**Your instructions**.
Exactly retype the lines from the top of the data through the line containing "random.seed(7)", leaving out every picture.

**Dataset excerpt**.
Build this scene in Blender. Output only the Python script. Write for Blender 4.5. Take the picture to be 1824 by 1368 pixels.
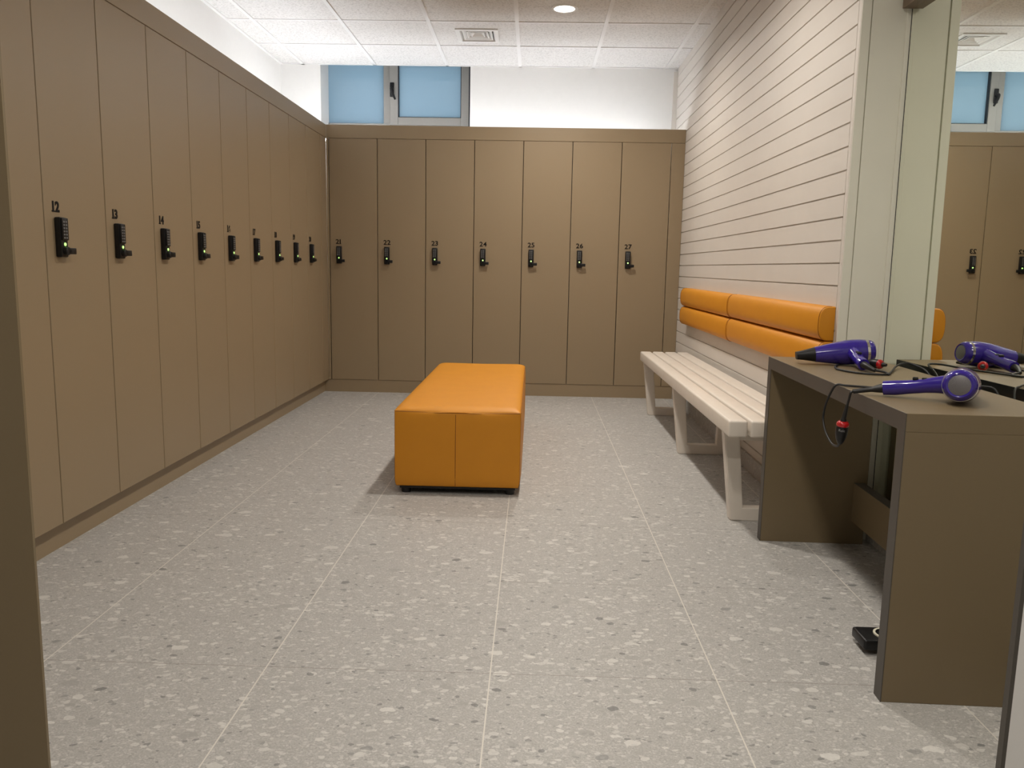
import bpy, bmesh, math, random
from mathutils import Vector, Matrix

for o in list(bpy.data.objects):
    bpy.data.objects.remove(o)
S = bpy.context.scene
COL = S.collection
random.seed(7)

# ------------------------------------------------------------------ camera
CAM_H = 1.0244
F_PX = 1425.93
PITCH, YAW, ROLL = 0.1446, -0.0243, 0.0188
fwd = Vector((math.sin(YAW) * math.cos(PITCH), math.cos(YAW) * math.cos(PITCH), -math.sin(PITCH)))
rgt0 = Vector((math.cos(YAW), -math.sin(YAW), 0))
up0 = rgt0.cross(fwd)
rgt = math.cos(ROLL) * rgt0 + math.sin(ROLL) * up0
upv = -math.sin(ROLL) * rgt0 + math.cos(ROLL) * up0
cam_d = bpy.data.cameras.new('camera')
cam_d.sensor_width = 36.0
cam_d.sensor_fit = 'HORIZONTAL'
cam_d.lens = 36.0 * F_PX / 1824.0
cam_d.clip_start = 0.02
cam = bpy.data.objects.new('camera', cam_d)
COL.objects.link(cam)
m3 = Matrix((rgt, upv, -fwd)).transposed()
cam.matrix_world = Matrix.Translation((0, 0, CAM_H)) @ m3.to_4x4()
S.camera = cam

# ------------------------------------------------------------------ view, sky, light levels
S.view_settings.view_transform = 'Standard'
S.view_settings.look = 'None'
S.view_settings.gamma = 1.0
S.view_settings.use_curve_mapping = False
S.view_settings.exposure = 0.0
W = bpy.data.worlds.new('daylight')
S.world = W
W.use_nodes = True
bg = W.node_tree.nodes['Background']
bg.inputs['Color'].default_value = (0.58, 0.78, 0.93, 1)
bg.inputs['Strength'].default_value = 2.7

DOWNLIGHT = 18.8          # watts of a recessed ceiling lamp
DOWNLIGHT_COL = (1.0, 0.93, 0.845)
COVE = 32.5                # radiance of the strip lights on top of the lockers
COVE_COL = (0.94, 0.965, 1.0)
LAMPS = [(0.158, 5.392, 1.12), (0.158, 3.592, 1.05), (0.158, 1.792, 0.74), (0.0, 0.3, 1.15)]   # x, y, relative output; last one added, unseen, to light the near partition

# ------------------------------------------------------------------ materials
def new_mat(name):
    m = bpy.data.materials.new(name)
    m.use_nodes = True
    nt = m.node_tree
    return m, nt, nt.nodes['Principled BSDF']

def lin(r, g, b):
    f = lambda c: (c / 255 / 12.92) if c / 255 <= 0.04045 else ((c / 255 + 0.055) / 1.055) ** 2.4
    return (f(r), f(g), f(b), 1)

def simple(name, col, rough=0.5, metal=0.0, spec=0.5, noise=0.0, nscale=60.0, bump=0.0, bscale=300.0, coat=0.0):
    m, nt, p = new_mat(name)
    p.inputs['Roughness'].default_value = rough
    p.inputs['Metallic'].default_value = metal
    p.inputs['Specular IOR Level'].default_value = spec
    p.inputs['Coat Weight'].default_value = coat
    p.inputs['Coat Roughness'].default_value = 0.08
    tc = nt.nodes.new('ShaderNodeTexCoord')
    nz = nt.nodes.new('ShaderNodeTexNoise')
    nz.inputs['Scale'].default_value = nscale
    nz.inputs['Detail'].default_value = 3
    nt.links.new(tc.outputs['Object'], nz.inputs['Vector'])
    mx = nt.nodes.new('ShaderNodeMixRGB')
    mx.inputs['Color1'].default_value = tuple(c * (1 - noise) for c in col[:3]) + (1,)
    mx.inputs['Color2'].default_value = tuple(min(1, c * (1 + noise)) for c in col[:3]) + (1,)
    nt.links.new(nz.outputs['Fac'], mx.inputs['Fac'])
    nt.links.new(mx.outputs['Color'], p.inputs['Base Color'])
    if bump:
        n2 = nt.nodes.new('ShaderNodeTexNoise')
        n2.inputs['Scale'].default_value = bscale
        n2.inputs['Detail'].default_value = 2
        nt.links.new(tc.outputs['Object'], n2.inputs['Vector'])
        b = nt.nodes.new('ShaderNodeBump')
        b.inputs['Strength'].default_value = bump
        b.inputs['Distance'].default_value = 0.002
        nt.links.new(n2.outputs['Fac'], b.inputs['Height'])
        nt.links.new(b.outputs['Normal'], p.inputs['Normal'])
    return m

def emissive(name, col, strength):
    m, nt, p = new_mat(name)
    p.inputs['Base Color'].default_value = (0.8, 0.8, 0.8, 1)
    p.inputs['Emission Color'].default_value = tuple(col[:3]) + (1,)
    p.inputs['Emission Strength'].default_value = strength
    return m

M = {}
M['laminate'] = simple('brown_laminate', (0.300, 0.226, 0.138, 1), 0.42, noise=0.03, nscale=900, bump=0.12, bscale=1400)
M['counter'] = simple('dark_brown_laminate', (0.190, 0.142, 0.078, 1), 0.42, noise=0.03, nscale=900, bump=0.12, bscale=1400)
M['edge'] = simple('laminate_edge', (0.075, 0.066, 0.055, 1), 0.5, noise=0.03)
M['carcass'] = simple('gap_shade_carcass', (0.03, 0.02, 0.014, 1), 0.6)  # near black: shade in the door gaps is put into the colour
M['white_wall'] = simple('white_wall_paint', (0.80, 0.79, 0.77, 1), 0.7, noise=0.02, nscale=25, bump=0.05, bscale=500)
M['plank'] = simple('white_painted_planks', (0.67, 0.625, 0.57, 1), 0.5, noise=0.035, nscale=6, bump=0.06, bscale=120)
M['return'] = simple('offwhite_painted_board', (0.80, 0.79, 0.69, 1), 0.5, noise=0.03, nscale=8)
M['bench'] = simple('white_painted_bench_wood', (0.76, 0.70, 0.62, 1), 0.42, noise=0.06, nscale=14, bump=0.08, bscale=160)
M['black'] = simple('black_plastic', (0.008, 0.008, 0.009, 1), 0.38, spec=0.35)
M['black_rubber'] = simple('black_rubber', (0.010, 0.010, 0.010, 1), 0.45)
M['key'] = simple('grey_key_buttons', (0.16, 0.16, 0.16, 1), 0.35)
M['number'] = simple('black_number', (0.006, 0.005, 0.005, 1), 0.6, spec=0.2)
M['led_green'] = emissive('green_indicator', (0.45, 1.0, 0.12), 0.9)
M['purple'] = simple('glossy_purple_plastic', (0.030, 0.014, 0.25, 1), 0.16, noise=0.02, coat=0.6)
M['chrome'] = simple('chrome', (0.75, 0.74, 0.72, 1), 0.12, metal=1.0)
M['red'] = simple('glossy_red_plastic', (0.42, 0.008, 0.010, 1), 0.18, coat=0.5)
M['print'] = simple('grey_print', (0.30, 0.30, 0.30, 1), 0.6)
M['alu'] = simple('grey_aluminium', (0.32, 0.31, 0.29, 1), 0.45, metal=0.2, noise=0.02)
M['gasket'] = simple('black_gasket', (0.02, 0.022, 0.03, 1), 0.6)
M['grid'] = simple('white_ceiling_grid', (0.80, 0.79, 0.78, 1), 0.5)
M['vent'] = simple('white_vent_metal', (0.80, 0.79, 0.77, 1), 0.4)
M['dark'] = simple('dark_void', (0.03, 0.03, 0.03, 1), 0.9)
M['cream'] = simple('cream_plastic', (0.72, 0.69, 0.55, 1), 0.4)
M['lamp'] = emissive('lamp_lens', DOWNLIGHT_COL, 12.0)
M['cove'] = emissive('cove_strip', COVE_COL, COVE)
M['steel'] = simple('brushed_steel', (0.72, 0.72, 0.70, 1), 0.3, metal=0.8)
M['dark_wood'] = simple('brown_mirror_trim', (0.17, 0.115, 0.07, 1), 0.4, noise=0.1, nscale=30)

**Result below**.
Build this scene in Blender. Output only the Python script. Write for Blender 4.5. Take the picture to be 1824 by 1368 pixels.
import bpy, bmesh, math, random
from mathutils import Vector, Matrix

for o in list(bpy.data.objects):
    bpy.data.objects.remove(o)
S = bpy.context.scene
COL = S.collection
random.seed(7)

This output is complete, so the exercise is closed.